First Items From ‘Holy Grail of Shipwrecks’ Are Recovered but Fight Awaits Over Who Owns $10 Billion Treasure
The fate of the San José is sparking legal battles involving the United States, Spain, and Colombia.

The first objects from what has been called the “holy grail of shipwrecks” have been recovered but a legal battle looms over who owns the sunken treasure worth as much as $20 billion.
Scientists pulled up three coins, a cannon, and two porcelain cups from the Spanish galleon San José last week. They had sat about 300 meters under the sea since the British navy attacked and sank the ship in 1708 in the Caribbean Sea. The galleon was returning to Europe with treasures to help fund the Spanish war effort.
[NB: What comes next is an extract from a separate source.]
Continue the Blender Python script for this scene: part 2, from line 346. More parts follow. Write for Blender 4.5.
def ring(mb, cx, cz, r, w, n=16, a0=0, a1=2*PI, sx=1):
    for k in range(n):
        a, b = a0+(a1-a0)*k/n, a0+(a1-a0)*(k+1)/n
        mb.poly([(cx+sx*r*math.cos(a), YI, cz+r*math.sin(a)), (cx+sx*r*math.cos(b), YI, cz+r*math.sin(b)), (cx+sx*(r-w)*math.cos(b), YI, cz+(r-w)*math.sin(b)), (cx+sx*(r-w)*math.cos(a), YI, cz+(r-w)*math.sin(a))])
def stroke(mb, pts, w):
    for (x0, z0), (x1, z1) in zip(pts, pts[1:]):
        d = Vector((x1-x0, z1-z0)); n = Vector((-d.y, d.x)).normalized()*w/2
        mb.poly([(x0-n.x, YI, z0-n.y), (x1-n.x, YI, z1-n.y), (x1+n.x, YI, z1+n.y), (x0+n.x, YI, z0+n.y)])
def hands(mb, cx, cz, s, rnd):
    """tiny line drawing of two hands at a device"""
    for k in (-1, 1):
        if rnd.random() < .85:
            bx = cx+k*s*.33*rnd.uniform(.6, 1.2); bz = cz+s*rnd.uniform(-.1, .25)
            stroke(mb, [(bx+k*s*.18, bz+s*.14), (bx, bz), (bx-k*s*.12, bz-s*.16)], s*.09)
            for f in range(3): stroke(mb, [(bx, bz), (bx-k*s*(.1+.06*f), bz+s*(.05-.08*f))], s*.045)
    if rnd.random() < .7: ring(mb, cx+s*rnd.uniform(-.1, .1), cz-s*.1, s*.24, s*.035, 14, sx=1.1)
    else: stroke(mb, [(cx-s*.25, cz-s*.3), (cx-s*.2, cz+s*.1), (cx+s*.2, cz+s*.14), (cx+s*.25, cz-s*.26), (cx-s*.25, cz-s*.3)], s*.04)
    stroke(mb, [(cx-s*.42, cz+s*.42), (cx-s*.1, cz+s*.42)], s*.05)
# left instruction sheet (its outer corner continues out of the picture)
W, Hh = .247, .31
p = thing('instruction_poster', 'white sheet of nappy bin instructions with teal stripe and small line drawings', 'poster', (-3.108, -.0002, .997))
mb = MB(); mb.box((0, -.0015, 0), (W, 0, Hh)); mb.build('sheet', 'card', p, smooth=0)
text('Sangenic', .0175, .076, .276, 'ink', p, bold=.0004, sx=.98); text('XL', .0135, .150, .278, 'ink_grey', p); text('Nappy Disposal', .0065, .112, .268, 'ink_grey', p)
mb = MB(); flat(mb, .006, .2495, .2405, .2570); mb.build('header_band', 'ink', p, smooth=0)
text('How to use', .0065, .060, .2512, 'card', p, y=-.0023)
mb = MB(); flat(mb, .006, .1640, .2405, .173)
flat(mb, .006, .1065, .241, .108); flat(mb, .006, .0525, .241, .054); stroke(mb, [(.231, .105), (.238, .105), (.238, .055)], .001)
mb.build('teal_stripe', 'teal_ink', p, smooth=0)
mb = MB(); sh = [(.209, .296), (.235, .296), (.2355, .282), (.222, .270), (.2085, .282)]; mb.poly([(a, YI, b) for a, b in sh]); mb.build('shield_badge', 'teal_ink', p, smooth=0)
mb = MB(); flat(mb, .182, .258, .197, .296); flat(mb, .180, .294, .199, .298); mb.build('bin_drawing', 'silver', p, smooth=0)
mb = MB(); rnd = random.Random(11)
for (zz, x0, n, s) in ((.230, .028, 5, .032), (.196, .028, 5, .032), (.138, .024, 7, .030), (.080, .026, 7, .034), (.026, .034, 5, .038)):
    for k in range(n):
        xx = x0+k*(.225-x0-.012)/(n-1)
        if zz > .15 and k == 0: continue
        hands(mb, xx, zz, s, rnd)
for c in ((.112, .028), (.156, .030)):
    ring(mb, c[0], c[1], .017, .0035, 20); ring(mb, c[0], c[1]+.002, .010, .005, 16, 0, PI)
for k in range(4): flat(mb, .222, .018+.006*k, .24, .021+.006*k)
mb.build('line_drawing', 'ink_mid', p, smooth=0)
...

The Colombian government says it is not retrieving items for financial gain but to conserve and study the objects. It plans to build a museum and conservation laboratory to preserve and publicly display the wreck’s contents, including cannons, ceramics, and other artifacts.
But several legal battles involving an American company, Colombia, and Spain over who owns the rights to the treasure remain unresolved.

A group of American investors claim to have discovered the ship in 1982 and have rights to half of the treasure — about $10 billion if their estimates are correct. The group — Sea Search-Armada — is currently in arbitration litigation with Colombia in a proceeding that has been ongoing for nearly three years.
Its suit claims that the Colombian government recognized the group’s predecessor — Glocca Morra Company — as the rightful “claimant” of the ship’s discovery. Under Colombian law, the discoverer of a treasure is entitled to 50 percent of the proceeds.
The Colombian Supreme Court later upheld Glocca Morra’s right to the discovery but the government eventually rejected the court ruling and claimed that Glocca Morra hadn’t actually located the San José but had discovered another ship.
Colombian authorities say a government approved search by the Massachusetts-based Woods Hole Oceanographic Institution discovered the actual location on November 27, 2015. The Colombian government would not release the exact coordinates of the find, making it impossible to prove that the ship had been found at a different location than the 1982 discovery, according to the suit by Sea Search-Armada.
Spain also says it has a claim to the ship due to it being a Spanish naval vessel. It considers the ship an underwater graveyard since some 600 people died when it sank. Spain is asking the United Nations cultural agency UNESCO to step into the conflict.
Colombia is not a signatory of the United Nations Convention on the Law of the Sea or the 2001 UNESCO Convention on the Protection of the Underwater Cultural Heritage, however. That means it could ignore UNESCO requests without retribution.
Another fight involves indigenous communities in Bolivia who have objected to pulling the treasure up from the ocean floor. The Bolivians say a substantial part of the treasure was mined by forced labor and claim pulling the remains of the ship with consulting with their descendants would violate international law.
“Our native communities consider any act of intervention and unilateral appropriation of the galleon, without consulting us directly and without expressly and effectively considering its common and shared character, to be an act of plunder and neo-colonialism,” the indigenous communities said in letters sent to UNESCO and Spain and seen by Reuters.
UNESCO has asked Colombia not to commercially exploit the cargo of the ship, but, again, Colombia can ignore the request.
While the legal questions continue, Colombia plans to continue to pull items from the ship to the surface.